SHORT PROBLEM:
Print out the material that follows word for word.

PROVIDED DATA:

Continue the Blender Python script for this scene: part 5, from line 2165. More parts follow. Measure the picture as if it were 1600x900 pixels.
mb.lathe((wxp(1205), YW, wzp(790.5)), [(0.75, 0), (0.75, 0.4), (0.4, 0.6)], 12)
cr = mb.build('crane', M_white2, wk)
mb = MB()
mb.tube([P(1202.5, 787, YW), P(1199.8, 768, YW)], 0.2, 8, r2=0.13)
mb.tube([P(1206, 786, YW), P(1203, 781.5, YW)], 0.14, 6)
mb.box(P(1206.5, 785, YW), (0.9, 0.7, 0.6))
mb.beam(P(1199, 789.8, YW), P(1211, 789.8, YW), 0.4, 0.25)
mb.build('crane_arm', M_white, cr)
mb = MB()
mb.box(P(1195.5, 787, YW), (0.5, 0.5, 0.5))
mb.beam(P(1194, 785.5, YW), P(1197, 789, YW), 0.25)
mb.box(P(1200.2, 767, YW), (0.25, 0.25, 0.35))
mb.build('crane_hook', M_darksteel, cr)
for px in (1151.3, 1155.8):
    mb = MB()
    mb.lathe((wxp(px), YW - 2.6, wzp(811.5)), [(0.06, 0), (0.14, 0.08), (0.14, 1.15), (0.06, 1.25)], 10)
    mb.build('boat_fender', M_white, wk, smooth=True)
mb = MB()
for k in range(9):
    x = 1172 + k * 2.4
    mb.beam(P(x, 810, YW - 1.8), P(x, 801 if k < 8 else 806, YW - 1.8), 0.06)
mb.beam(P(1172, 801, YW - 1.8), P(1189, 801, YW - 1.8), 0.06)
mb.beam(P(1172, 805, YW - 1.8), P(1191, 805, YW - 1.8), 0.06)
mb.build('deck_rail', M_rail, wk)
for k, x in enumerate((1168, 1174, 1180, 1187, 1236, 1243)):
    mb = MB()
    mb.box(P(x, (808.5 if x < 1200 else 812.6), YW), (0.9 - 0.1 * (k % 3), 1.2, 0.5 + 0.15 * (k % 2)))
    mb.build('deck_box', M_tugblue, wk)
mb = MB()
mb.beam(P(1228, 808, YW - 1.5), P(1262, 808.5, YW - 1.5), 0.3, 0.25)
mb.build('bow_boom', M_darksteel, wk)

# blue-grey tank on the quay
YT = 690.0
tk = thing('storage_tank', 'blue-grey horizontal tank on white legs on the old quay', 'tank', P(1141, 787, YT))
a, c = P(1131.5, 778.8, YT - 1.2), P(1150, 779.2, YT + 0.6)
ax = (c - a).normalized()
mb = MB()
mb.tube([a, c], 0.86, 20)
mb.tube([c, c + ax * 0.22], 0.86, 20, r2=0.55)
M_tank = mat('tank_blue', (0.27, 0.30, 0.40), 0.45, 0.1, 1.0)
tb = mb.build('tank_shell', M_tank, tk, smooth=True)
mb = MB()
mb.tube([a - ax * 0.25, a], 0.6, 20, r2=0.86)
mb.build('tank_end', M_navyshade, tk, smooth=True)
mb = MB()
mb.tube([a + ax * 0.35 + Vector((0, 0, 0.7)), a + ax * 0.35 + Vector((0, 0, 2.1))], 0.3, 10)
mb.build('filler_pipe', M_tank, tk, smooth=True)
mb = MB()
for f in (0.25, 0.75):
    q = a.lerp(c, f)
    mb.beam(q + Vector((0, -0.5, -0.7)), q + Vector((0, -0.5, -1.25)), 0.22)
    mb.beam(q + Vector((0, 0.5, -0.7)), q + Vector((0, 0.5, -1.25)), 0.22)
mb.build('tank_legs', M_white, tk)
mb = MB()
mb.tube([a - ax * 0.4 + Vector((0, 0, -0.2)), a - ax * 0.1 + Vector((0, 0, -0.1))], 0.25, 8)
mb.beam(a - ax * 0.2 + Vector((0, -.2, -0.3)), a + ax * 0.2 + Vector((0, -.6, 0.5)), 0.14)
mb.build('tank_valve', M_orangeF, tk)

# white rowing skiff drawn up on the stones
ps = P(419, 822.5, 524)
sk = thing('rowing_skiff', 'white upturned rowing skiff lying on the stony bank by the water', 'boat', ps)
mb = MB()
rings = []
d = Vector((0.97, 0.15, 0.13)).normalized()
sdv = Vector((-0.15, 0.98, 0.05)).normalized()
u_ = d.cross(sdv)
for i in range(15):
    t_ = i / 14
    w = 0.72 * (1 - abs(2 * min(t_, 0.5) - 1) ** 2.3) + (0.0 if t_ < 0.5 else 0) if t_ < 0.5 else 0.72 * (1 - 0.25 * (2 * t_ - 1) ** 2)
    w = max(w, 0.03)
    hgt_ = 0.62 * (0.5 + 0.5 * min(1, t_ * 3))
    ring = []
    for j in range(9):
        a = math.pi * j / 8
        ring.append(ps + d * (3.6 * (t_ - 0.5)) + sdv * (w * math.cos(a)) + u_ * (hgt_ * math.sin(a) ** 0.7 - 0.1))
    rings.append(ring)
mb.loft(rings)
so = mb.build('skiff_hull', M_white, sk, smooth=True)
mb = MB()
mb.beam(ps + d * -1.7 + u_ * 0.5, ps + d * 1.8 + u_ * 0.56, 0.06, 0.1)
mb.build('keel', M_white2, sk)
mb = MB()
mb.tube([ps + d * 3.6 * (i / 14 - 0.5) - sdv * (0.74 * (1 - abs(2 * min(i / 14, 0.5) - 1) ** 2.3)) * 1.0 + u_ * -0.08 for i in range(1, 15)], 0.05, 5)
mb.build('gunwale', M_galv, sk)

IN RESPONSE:
Continue the Blender Python script for this scene: part 5, from line 2165. More parts follow. Measure the picture as if it were 1600x900 pixels.
mb.lathe((wxp(1205), YW, wzp(790.5)), [(0.75, 0), (0.75, 0.4), (0.4, 0.6)], 12)
cr = mb.build('crane', M_white2, wk)
mb = MB()
mb.tube([P(1202.5, 787, YW), P(1199.8, 768, YW)], 0.2, 8, r2=0.13)
mb.tube([P(1206, 786, YW), P(1203, 781.5, YW)], 0.14, 6)
mb.box(P(1206.5, 785, YW), (0.9, 0.7, 0.6))
mb.beam(P(1199, 789.8, YW), P(1211, 789.8, YW), 0.4, 0.25)
mb.build('crane_arm', M_white, cr)
mb = MB()
mb.box(P(1195.5, 787, YW), (0.5, 0.5, 0.5))
mb.beam(P(1194, 785.5, YW), P(1197, 789, YW), 0.25)
mb.box(P(1200.2, 767, YW), (0.25, 0.25, 0.35))
mb.build('crane_hook', M_darksteel, cr)
for px in (1151.3, 1155.8):
    mb = MB()
    mb.lathe((wxp(px), YW - 2.6, wzp(811.5)), [(0.06, 0), (0.14, 0.08), (0.14, 1.15), (0.06, 1.25)], 10)
    mb.build('boat_fender', M_white, wk, smooth=True)
mb = MB()
for k in range(9):
    x = 1172 + k * 2.4
    mb.beam(P(x, 810, YW - 1.8), P(x, 801 if k < 8 else 806, YW - 1.8), 0.06)
mb.beam(P(1172, 801, YW - 1.8), P(1189, 801, YW - 1.8), 0.06)
mb.beam(P(1172, 805, YW - 1.8), P(1191, 805, YW - 1.8), 0.06)
mb.build('deck_rail', M_rail, wk)
for k, x in enumerate((1168, 1174, 1180, 1187, 1236, 1243)):
    mb = MB()
    mb.box(P(x, (808.5 if x < 1200 else 812.6), YW), (0.9 - 0.1 * (k % 3), 1.2, 0.5 + 0.15 * (k % 2)))
    mb.build('deck_box', M_tugblue, wk)
mb = MB()
mb.beam(P(1228, 808, YW - 1.5), P(1262, 808.5, YW - 1.5), 0.3, 0.25)
mb.build('bow_boom', M_darksteel, wk)

# blue-grey tank on the quay
YT = 690.0
tk = thing('storage_tank', 'blue-grey horizontal tank on white legs on the old quay', 'tank', P(1141, 787, YT))
a, c = P(1131.5, 778.8, YT - 1.2), P(1150, 779.2, YT + 0.6)
ax = (c - a).normalized()
mb = MB()
mb.tube([a, c], 0.86, 20)
mb.tube([c, c + ax * 0.22], 0.86, 20, r2=0.55)
M_tank = mat('tank_blue', (0.27, 0.30, 0.40), 0.45, 0.1, 1.0)
tb = mb.build('tank_shell', M_tank, tk, smooth=True)
mb = MB()
mb.tube([a - ax * 0.25, a], 0.6, 20, r2=0.86)
mb.build('tank_end', M_navyshade, tk, smooth=True)
mb = MB()
mb.tube([a + ax * 0.35 + Vector((0, 0, 0.7)), a + ax * 0.35 + Vector((0, 0, 2.1))], 0.3, 10)
mb.build('filler_pipe', M_tank, tk, smooth=True)
mb = MB()
for f in (0.25, 0.75):
    q = a.lerp(c, f)
    mb.beam(q + Vector((0, -0.5, -0.7)), q + Vector((0, -0.5, -1.25)), 0.22)
    mb.beam(q + Vector((0, 0.5, -0.7)), q + Vector((0, 0.5, -1.25)), 0.22)
mb.build('tank_legs', M_white, tk)
mb = MB()
mb.tube([a - ax * 0.4 + Vector((0, 0, -0.2)), a - ax * 0.1 + Vector((0, 0, -0.1))], 0.25, 8)
mb.beam(a - ax * 0.2 + Vector((0, -.2, -0.3)), a + ax * 0.2 + Vector((0, -.6, 0.5)), 0.14)
mb.build('tank_valve', M_orangeF, tk)

# white rowing skiff drawn up on the stones
ps = P(419, 822.5, 524)
sk = thing('rowing_skiff', 'white upturned rowing skiff lying on the stony bank by the water', 'boat', ps)
mb = MB()
rings = []
d = Vector((0.97, 0.15, 0.13)).normalized()
sdv = Vector((-0.15, 0.98, 0.05)).normalized()
u_ = d.cross(sdv)
for i in range(15):
    t_ = i / 14
    w = 0.72 * (1 - abs(2 * min(t_, 0.5) - 1) ** 2.3) + (0.0 if t_ < 0.5 else 0) if t_ < 0.5 else 0.72 * (1 - 0.25 * (2 * t_ - 1) ** 2)
    w = max(w, 0.03)
    hgt_ = 0.62 * (0.5 + 0.5 * min(1, t_ * 3))
    ring = []
    for j in range(9):
        a = math.pi * j / 8
        ring.append(ps + d * (3.6 * (t_ - 0.5)) + sdv * (w * math.cos(a)) + u_ * (hgt_ * math.sin(a) ** 0.7 - 0.1))
    rings.append(ring)
mb.loft(rings)
so = mb.build('skiff_hull', M_white, sk, smooth=True)
mb = MB()
mb.beam(ps + d * -1.7 + u_ * 0.5, ps + d * 1.8 + u_ * 0.56, 0.06, 0.1)
mb.build('keel', M_white2, sk)
mb = MB()
mb.tube([ps + d * 3.6 * (i / 14 - 0.5) - sdv * (0.74 * (1 - abs(2 * min(i / 14, 0.5) - 1) ** 2.3)) * 1.0 + u_ * -0.08 for i in range(1, 15)], 0.05, 5)
mb.build('gunwale', M_galv, sk)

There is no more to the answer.